4. Les mystères que Jésus-Christ a confiés à son Eglise sont véritablement terribles : l'autel, sur lequel est immolée cette divine -victime, est véritablement redoutable. (Gen. II, 10.) Du Paradis sortait une source qui se partageait de tous côtés en des fleuves d'eau sensible : de cette table rejaillit une source qui répand des fleuves d'eau spirituelle. Ce ne sont pas des saules stériles qui s'élèvent autour de cette fontaine, mais des arbres dont la hauteur atteint jusqu'au ciel, qui portent toujours du fruit dans la saison, qui jamais ne se flétrissent. Si quelqu'un est échauffé, qu'il aille à cette fontaine, il y tempérera sa fièvre car elle dissipe la chaleur et rafraîchit tout ce qui est brûlé et en feu, non ce qui est échauffé par l'ardeur du soleil, mais ce que des flèches de feu ont enflammé. C'est d'en-haut, c'est du ciel que cette fontaine prend sa source et qu'elle tire son origine; c'est là qu'elle se renouvelle. Elle donne naissance à plusieurs ruisseaux que l'Esprit-Saint fait couler, et dont le Fils fait la distribution : Ce n'est pas avec le hoyau qu'il leur trace leur route, mais il ouvre notre coeur et nous dispose à les recevoir. Cette source est une source de lumière qui répand les rayons de la vérité.

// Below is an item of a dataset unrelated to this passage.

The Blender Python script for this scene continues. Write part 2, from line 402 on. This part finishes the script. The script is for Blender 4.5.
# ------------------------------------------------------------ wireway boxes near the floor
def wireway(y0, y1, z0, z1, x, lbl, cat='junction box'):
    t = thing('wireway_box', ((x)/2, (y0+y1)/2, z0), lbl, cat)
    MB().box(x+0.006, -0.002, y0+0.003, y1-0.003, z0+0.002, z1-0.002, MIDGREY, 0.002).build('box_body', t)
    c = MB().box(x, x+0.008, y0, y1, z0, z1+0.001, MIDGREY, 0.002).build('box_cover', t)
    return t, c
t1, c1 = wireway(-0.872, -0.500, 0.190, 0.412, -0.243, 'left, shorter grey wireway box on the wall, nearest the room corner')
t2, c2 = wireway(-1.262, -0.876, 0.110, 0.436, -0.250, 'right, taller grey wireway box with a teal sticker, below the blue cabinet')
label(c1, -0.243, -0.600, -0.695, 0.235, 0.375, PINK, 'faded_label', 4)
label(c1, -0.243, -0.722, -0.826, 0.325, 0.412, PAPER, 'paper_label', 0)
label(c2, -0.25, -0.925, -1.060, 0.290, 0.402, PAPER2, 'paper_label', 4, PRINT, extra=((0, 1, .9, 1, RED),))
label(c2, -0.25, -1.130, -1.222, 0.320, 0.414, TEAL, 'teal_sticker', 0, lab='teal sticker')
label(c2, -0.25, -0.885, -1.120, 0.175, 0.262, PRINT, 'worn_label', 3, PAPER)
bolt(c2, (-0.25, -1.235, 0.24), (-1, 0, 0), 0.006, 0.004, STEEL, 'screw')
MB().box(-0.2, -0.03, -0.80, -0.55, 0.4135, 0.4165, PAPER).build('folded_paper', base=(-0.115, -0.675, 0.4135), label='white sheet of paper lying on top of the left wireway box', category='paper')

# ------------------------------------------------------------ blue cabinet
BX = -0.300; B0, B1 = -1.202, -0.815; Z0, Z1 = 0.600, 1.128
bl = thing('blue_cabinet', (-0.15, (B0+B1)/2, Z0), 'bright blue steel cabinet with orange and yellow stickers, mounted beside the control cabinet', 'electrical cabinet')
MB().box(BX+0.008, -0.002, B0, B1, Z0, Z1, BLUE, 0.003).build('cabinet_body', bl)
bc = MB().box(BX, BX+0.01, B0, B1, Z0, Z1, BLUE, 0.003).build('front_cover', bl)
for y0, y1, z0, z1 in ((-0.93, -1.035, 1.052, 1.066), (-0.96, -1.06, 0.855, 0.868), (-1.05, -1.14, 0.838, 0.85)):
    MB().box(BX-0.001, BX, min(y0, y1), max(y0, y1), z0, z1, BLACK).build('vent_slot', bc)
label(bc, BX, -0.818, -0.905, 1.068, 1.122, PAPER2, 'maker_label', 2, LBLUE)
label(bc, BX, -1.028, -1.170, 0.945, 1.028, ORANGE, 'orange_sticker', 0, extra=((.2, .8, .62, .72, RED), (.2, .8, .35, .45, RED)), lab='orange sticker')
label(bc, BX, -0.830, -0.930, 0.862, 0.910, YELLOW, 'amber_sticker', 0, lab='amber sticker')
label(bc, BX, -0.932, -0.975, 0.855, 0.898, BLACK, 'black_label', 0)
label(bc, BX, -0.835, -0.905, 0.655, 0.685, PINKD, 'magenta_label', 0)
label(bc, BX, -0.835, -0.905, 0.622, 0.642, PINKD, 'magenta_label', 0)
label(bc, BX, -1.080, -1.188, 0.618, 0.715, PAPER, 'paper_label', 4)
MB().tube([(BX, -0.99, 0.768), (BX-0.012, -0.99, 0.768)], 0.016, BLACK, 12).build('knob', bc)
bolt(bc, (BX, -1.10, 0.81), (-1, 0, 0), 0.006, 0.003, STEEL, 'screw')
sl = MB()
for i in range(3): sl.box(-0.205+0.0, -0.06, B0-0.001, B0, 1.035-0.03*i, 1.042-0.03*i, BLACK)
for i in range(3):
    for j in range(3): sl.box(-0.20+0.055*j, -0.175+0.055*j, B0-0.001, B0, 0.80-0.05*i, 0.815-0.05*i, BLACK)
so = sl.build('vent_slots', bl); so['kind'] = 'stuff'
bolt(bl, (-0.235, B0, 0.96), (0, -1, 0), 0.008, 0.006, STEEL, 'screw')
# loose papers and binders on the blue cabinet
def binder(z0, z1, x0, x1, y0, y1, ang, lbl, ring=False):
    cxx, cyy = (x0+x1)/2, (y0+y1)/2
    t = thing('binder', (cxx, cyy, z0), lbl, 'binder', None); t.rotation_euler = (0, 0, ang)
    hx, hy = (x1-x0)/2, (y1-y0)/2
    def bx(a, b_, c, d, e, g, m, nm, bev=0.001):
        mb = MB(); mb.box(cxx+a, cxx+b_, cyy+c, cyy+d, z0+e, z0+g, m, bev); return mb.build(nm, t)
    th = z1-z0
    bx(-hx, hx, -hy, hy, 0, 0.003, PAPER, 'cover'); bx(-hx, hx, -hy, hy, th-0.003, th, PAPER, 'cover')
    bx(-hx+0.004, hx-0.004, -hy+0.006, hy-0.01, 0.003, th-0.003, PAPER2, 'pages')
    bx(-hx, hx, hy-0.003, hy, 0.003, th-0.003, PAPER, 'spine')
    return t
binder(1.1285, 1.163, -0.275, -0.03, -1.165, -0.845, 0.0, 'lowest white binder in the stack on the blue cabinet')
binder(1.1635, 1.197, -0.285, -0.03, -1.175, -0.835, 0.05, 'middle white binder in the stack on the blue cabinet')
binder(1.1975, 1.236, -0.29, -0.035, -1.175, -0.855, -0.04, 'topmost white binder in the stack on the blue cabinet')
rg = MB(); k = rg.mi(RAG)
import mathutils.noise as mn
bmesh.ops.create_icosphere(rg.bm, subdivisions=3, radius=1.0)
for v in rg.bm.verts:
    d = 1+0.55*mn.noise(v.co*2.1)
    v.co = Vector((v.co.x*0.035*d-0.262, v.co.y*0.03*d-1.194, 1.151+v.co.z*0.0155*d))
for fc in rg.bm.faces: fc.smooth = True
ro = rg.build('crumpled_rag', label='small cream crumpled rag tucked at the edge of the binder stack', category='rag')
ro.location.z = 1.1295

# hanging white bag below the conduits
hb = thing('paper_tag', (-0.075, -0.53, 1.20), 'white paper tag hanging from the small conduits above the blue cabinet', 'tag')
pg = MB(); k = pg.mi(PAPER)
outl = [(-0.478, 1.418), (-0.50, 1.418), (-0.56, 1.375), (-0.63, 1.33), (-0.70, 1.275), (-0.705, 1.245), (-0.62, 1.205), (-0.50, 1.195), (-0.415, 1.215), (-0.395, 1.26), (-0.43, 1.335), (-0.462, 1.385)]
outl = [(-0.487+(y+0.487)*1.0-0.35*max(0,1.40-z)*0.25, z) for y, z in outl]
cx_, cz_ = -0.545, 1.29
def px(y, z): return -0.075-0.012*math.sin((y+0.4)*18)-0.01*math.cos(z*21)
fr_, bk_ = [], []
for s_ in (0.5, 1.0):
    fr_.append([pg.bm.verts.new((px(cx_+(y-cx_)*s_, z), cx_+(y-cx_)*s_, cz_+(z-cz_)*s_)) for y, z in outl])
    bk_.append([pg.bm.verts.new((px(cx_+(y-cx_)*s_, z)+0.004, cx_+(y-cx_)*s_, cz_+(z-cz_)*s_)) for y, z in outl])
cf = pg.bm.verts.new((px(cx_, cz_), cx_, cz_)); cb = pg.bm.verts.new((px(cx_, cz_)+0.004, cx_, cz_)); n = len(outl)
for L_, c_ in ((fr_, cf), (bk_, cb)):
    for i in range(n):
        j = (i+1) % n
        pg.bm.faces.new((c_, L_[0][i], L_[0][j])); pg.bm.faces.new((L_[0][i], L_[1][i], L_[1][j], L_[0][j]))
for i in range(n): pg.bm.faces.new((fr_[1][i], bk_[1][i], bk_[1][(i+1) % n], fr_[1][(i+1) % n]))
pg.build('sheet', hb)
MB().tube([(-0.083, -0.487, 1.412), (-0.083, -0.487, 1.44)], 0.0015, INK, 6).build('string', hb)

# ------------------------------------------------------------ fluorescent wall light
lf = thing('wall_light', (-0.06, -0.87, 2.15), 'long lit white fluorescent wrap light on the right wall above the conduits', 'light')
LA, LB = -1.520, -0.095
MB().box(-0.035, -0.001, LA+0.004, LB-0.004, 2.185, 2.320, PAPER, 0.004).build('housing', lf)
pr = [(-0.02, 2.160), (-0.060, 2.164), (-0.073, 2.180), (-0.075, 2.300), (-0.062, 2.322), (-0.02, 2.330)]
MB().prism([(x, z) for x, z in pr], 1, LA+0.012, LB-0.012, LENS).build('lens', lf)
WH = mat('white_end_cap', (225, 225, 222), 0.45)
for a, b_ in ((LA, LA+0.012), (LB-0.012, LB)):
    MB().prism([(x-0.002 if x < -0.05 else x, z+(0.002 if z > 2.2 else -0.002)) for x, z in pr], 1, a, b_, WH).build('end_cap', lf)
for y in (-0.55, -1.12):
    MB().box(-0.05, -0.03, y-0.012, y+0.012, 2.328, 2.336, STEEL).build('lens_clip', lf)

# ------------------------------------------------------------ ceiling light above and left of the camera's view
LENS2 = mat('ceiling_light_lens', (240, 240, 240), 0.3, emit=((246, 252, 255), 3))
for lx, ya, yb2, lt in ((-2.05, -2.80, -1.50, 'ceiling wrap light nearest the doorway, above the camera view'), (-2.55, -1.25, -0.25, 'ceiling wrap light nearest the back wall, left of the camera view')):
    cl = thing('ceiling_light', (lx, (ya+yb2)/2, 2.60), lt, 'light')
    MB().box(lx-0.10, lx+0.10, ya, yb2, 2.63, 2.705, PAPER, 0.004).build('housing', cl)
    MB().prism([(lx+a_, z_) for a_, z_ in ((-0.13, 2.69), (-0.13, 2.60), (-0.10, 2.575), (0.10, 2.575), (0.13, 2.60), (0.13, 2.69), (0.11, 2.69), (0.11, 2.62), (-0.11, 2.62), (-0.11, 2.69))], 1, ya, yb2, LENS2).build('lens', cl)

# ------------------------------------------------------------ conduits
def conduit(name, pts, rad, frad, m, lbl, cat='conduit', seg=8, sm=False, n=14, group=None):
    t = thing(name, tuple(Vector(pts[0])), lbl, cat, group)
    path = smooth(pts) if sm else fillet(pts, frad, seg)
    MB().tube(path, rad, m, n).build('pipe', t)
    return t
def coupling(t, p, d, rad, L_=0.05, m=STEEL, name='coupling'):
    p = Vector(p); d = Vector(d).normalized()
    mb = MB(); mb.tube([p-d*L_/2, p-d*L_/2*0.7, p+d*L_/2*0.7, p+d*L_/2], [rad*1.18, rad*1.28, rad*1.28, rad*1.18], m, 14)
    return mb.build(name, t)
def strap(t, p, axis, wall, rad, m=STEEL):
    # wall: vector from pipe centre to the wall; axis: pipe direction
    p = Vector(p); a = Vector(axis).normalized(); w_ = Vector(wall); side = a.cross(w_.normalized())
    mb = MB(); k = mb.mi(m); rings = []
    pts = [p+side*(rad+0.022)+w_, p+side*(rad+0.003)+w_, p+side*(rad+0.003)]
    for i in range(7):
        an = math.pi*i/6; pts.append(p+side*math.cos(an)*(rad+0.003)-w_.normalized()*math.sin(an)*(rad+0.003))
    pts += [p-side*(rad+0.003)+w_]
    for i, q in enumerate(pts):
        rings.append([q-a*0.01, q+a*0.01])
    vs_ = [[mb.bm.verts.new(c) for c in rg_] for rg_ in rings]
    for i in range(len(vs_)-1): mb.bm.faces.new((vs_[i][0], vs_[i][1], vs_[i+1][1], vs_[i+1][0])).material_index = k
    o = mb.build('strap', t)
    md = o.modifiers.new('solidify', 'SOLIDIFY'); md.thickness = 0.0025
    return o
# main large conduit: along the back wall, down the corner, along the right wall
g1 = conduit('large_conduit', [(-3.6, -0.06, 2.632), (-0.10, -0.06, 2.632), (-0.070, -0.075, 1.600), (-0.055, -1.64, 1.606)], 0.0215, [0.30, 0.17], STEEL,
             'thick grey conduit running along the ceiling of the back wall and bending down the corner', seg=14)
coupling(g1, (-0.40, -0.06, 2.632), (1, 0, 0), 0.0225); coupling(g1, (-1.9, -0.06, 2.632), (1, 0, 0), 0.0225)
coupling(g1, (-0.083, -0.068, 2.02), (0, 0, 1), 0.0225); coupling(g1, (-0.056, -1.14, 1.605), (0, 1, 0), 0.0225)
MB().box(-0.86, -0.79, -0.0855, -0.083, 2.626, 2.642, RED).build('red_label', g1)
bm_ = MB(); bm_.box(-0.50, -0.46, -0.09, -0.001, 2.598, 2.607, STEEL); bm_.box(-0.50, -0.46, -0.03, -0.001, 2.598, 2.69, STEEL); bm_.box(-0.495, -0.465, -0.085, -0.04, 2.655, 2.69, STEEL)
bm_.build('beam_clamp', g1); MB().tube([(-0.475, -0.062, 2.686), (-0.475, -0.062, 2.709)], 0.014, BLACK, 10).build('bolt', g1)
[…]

Là se trouvent les vertus célestes, qui contemplent la beauté des sources et des canaux, parce qu'ils en connaissent la vertu mieux que nous, et qu'ils voient plus clairement cette lumière inaccessible. Et comme s'il pouvait se faire que quelqu'un mit sa main ou sa langue dans de l'or fondu, il la retirerait toute dorée, de même ceux qui participent aux saints mystères dont nous parlons, changent plus véritablement leur âme en or. Ce fleuve fait bouillonner l'eau à plus gros bouillons et avec plus de véhémence que le feu , mais il ne brûle pas; seulement il lave, il purifie. Les autels, les cérémonies et les sacrifices de l'ancienne loi étaient des figures qui nous annonçaient d'avance ce précieux sang. Voilà le prix de la rédemption de tout le monde; voilà avec quoi Jésus-Christ a acheté son Eglise, c'est par ce sang qu'il l'orne et l'embellit tout entière. De même que celui qui achète des esclaves donne de l'or et les habille d'une étoffe d'or, s'il veut les orner et les parer, ainsi Jésus-Christ nous a achetés et ornés par son sang. Ceux qui participent à ce sang vivent dans la société des anges, des archanges et des puissances des cieux; ils sont revêtus de la robe royale de [325] Jésus-Christ et équipés des armes spirituelles. Mais c'est trop peu dire; ils sont revêtus du roi même.

Or, comme c'est là quelque chose de grand et d'admirable, si vous approchez de cette table avec une véritable pureté de coeur, vous vous approchez du salut; mais si votre conscience est impure, vous vous précipitez au supplice et vous avez attiré sur vous la vengeance du Seigneur : car, dit saint Paul, « quiconque en mange et en boit d'une manière indigne du Seigneur, mange et boit sa propre condamnation ». (I Cor. XI, 29.) S'il est vrai que ceux qui souillent la pourpre royale sont punis comme s'ils l'avaient mise en pièces, doit-on s'étonner que ceux qui reçoivent le corps de Jésus-Christ avec une âme impure, soient condamnés au même supplice que ceux qui le percèrent de clous? Remarquez combien est terrible le supplice que l'apôtre expose à nos yeux ! « Celui qui a violé la loi de Moïse », dit-il, « est condamné à mort sans miséricorde, sur la déposition de deux       ou trois témoins. Combien donc croyez-vous que méritera de plus grands supplices celui qui aura foulé aux pieds le         Fils de  Dieu, qui aura tenu pour une chose vile et profané le sang de l'alliance, par lequel il avait été sanctifié ». (Héb. X, 28, 29.) Veillons donc sur nous-mêmes, mes très-chers frères, puisque nous avons eu le bonheur de recevoir de si grands biens, et lorsqu'il nous vient dans l'esprit quelque mauvaise pensée, lorsque nous nous sentons portés à dire quelque parole honteuse, ou lorsque nous nous apercevons qu'il s'élève en nous quelque mouvement de colère ou quelqu'autre mauvais sentiment, pensons alors en nous-mêmes aux bienfaits dont le Seigneur nous a honorés, représentons-nous combien grand et excellent est l'esprit que nous avons reçu. Cette pensée réprimera et calmera nos passions. Jusqu'à quand nous attacherons-nous aux choses présentes? Quand nous réveillerons-nous? Jusqu'à quand serons-nous nonchalants, indifférents pour notre salut? Considérons la grandeur et la magnificence des dons de Dieu, rendons-lui des actions de grâces, glorifions-le, non-seulement par la foi, mais encore par les oeuvres, afin que nous obtenions les biens futurs, par la grâce et la miséricorde de Notre-Seigneur Jésus-Christ, à qui la gloire appartient, et au Père et au Saint-Esprit, maintenant et toujours, et dans tous les siècles des siècles. Ainsi-soit-il.